Another father from Ashton, who had just joined a month previously so his son could benefit from swimming, said he had only just learned of the closure and could not believe he had not been warned sooner, but added they would not be able to travel further to another pool.

Tameside’s only former Green councillor, Lee Huntbach, was present to lend his support at the campaign.

He said: “I’m lucky that I have the option to drive to Copley or Denton, but many Ashton residents simply don’t have that choice. This facility has provided Tameside’s most deprived ward with swimming facilities right in the heart of their community.

“It is particularly disappointing after many years of promises to provide a new leisure centre that the Labour cabinet have failed to prepare any form of replacement.

“I understand that gas and oil heating costs have escalated, but that makes it all the more frustrating that sustainable alternatives using renewables haven’t been explored.”

He credited the Green controlled council in Bristol where one pool is powered entirely by solar thermal technology, meaning there are no fuel bills.

“Why couldn’t the Council and Active Tameside have had the foresight to explore similar options?” he said.

“Skyrocketing fossil fuel prices and Tory funding cuts are legitimate reasons for strains on council budgets, but this council consistently fails to find alternative solutions where other councils have.”

In a statement, Active Tameside have said that over the past 18 months the ‘significant financial changes’ in the national economy had ‘ravaged’ its financial capacity to remain financially viable as an organisation.

It states it is relocating schools, members, service users and clubs to its other facilities, while supporting staff to find roles at its other sites. 

At the latest full council meeting, Tameside Council Leader Ged Cooney said the council was not in a position to provide a rescue package.

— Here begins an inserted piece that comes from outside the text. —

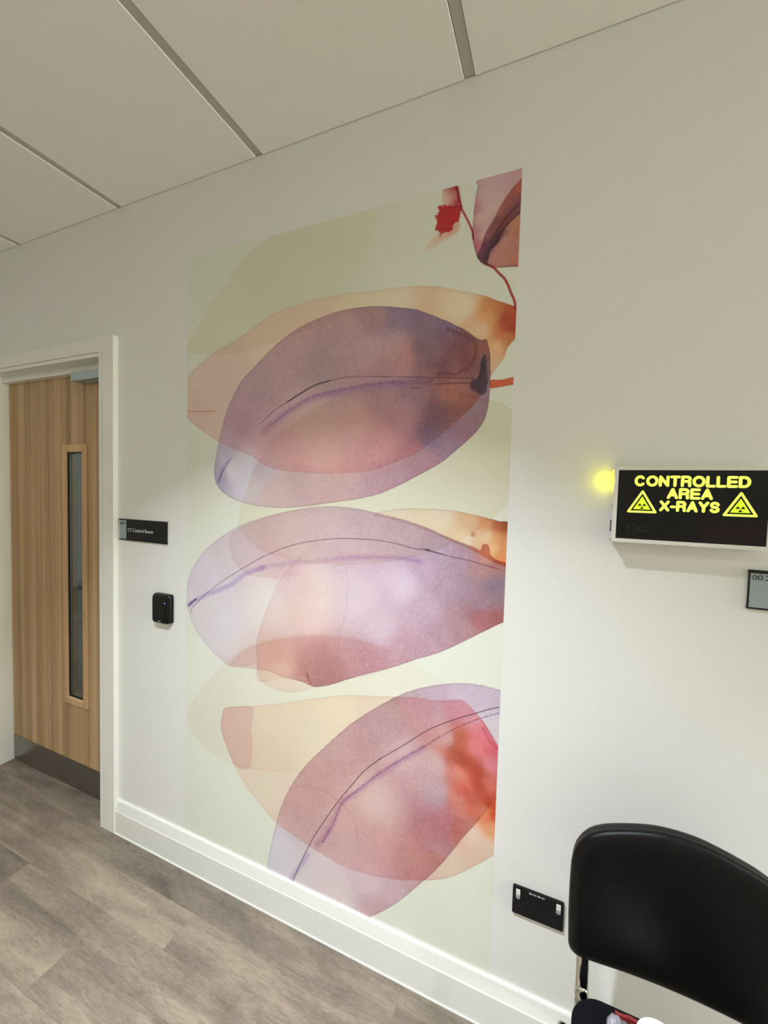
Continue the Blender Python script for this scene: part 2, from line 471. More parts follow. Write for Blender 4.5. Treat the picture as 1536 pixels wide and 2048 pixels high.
S([(-1306,2010),(-1289,2060),(-1197,2167),(-1109,2244),(-1026,2316),(-936,2353),(-842,2385),(-683,2413),(-524,2435),(-420,2407),(-402,2279),(-420,2184),(-438,2080),(-761,2027),(-1052,1983)],[(-1163,2162,(0.972,0.962,0.925)),(-955,2287,(0.965,0.95,0.91)),(-767,2287,(0.965,0.95,0.91)),(-598,2288,(0.972,0.96,0.925)),(-481,2263,(0.99,0.985,0.97)),(-423,2283,(1,1,1)),(-441,2154,(1,1,1))],{'rim': 1,'soft': 2.5})
S([(-177,1761),(-146,1749),(-121,1729),(-60,1684),(-53,1524),(-123,1479),(-164,1435),(-273,1359),(-489,1285),(-743,1262),(-936,1285),(-1042,1353),(-1048,1403),(-1023,1488),(-923,1652),(-668,1795),(-358,1809)],(0.975,0.955,0.915),{'rim': 0.985,'soft': 2})
S([(-1298,607),(-1276,659),(-1228,725),(-1158,804),(-1090,870),(-1004,938),(-911,979),(-832,1005),(-719,1031),(-605,1042),(-506,1036),(-443,1021),(-374,998),(-329,978),(-279,950),(-288,811),(-393,674),(-551,597),(-726,543),(-871,516),(-996,490),(-1074,483),(-1154,492),(-1226,522),(-1276,566)],[(-1203,621,(0.985,0.965,0.945)),(-929,858,(0.985,0.965,0.94)),(-646,954,(0.99,0.97,0.94)),(-402,956,(0.995,0.98,0.96)),(-327,908,(1,0.99,0.985)),(-309,806,(1,1,1)),(-394,696,(1,1,1)),(-636,579,(1,0.99,0.98)),(-923,561,(0.985,0.965,0.945))],{'rim': 0.98,'soft': 1})
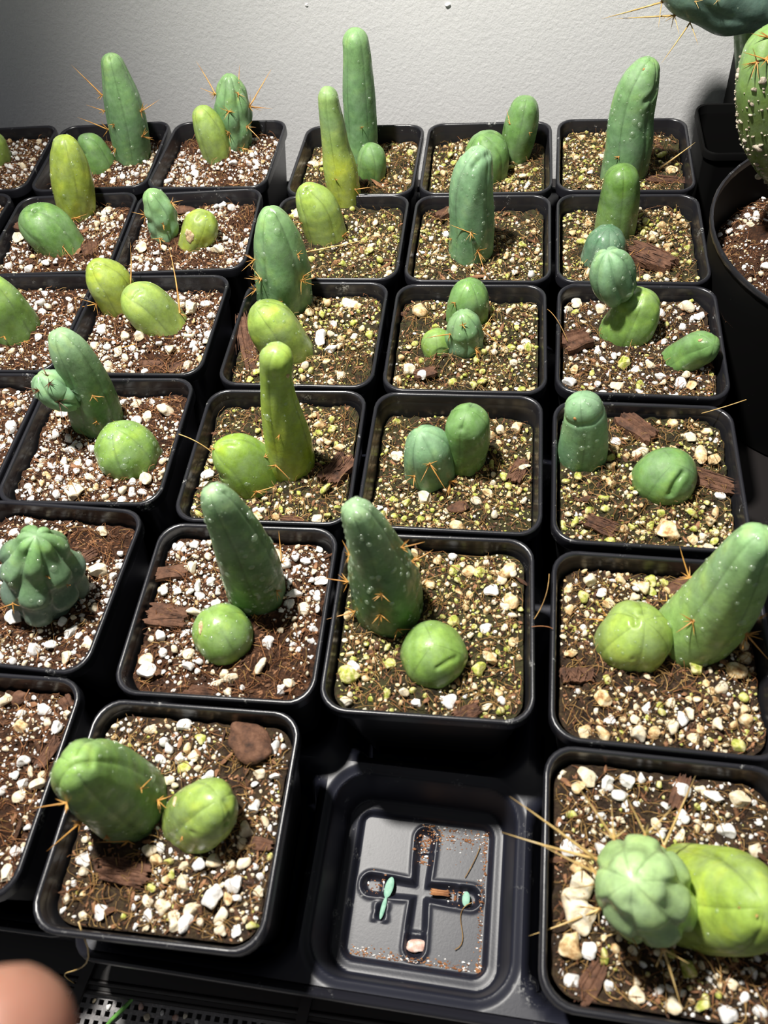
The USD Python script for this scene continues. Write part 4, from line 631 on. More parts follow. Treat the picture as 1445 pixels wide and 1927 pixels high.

“The current financial climate, particularly around increases in energy and related products such as chemicals, insurance and peoples’s cost, have hammered the leisure sector nationwide.

“Energy bills have increased between 150 per cent to 200 per cent compared to 2021 - swimming pools being especially hit because of their high consumption.

“To put it in local terms, this has taken Active Tameside’s utilities spend up to £2m a year. We have every sympathy with the plight they are facing and have done everything in our power to support them through these difficult times.

“Unfortunately we have now reached the limits of what we can do in terms of financial resources. We remain proud of the leisure offer that Active Tameside delivers to our residents.”

The Trust plans to close the pool on September 3. Two other sites, Active Etherow in Broadbottom and Adventure Longdendale, also run by Active Tameside, will also close at the start of next month.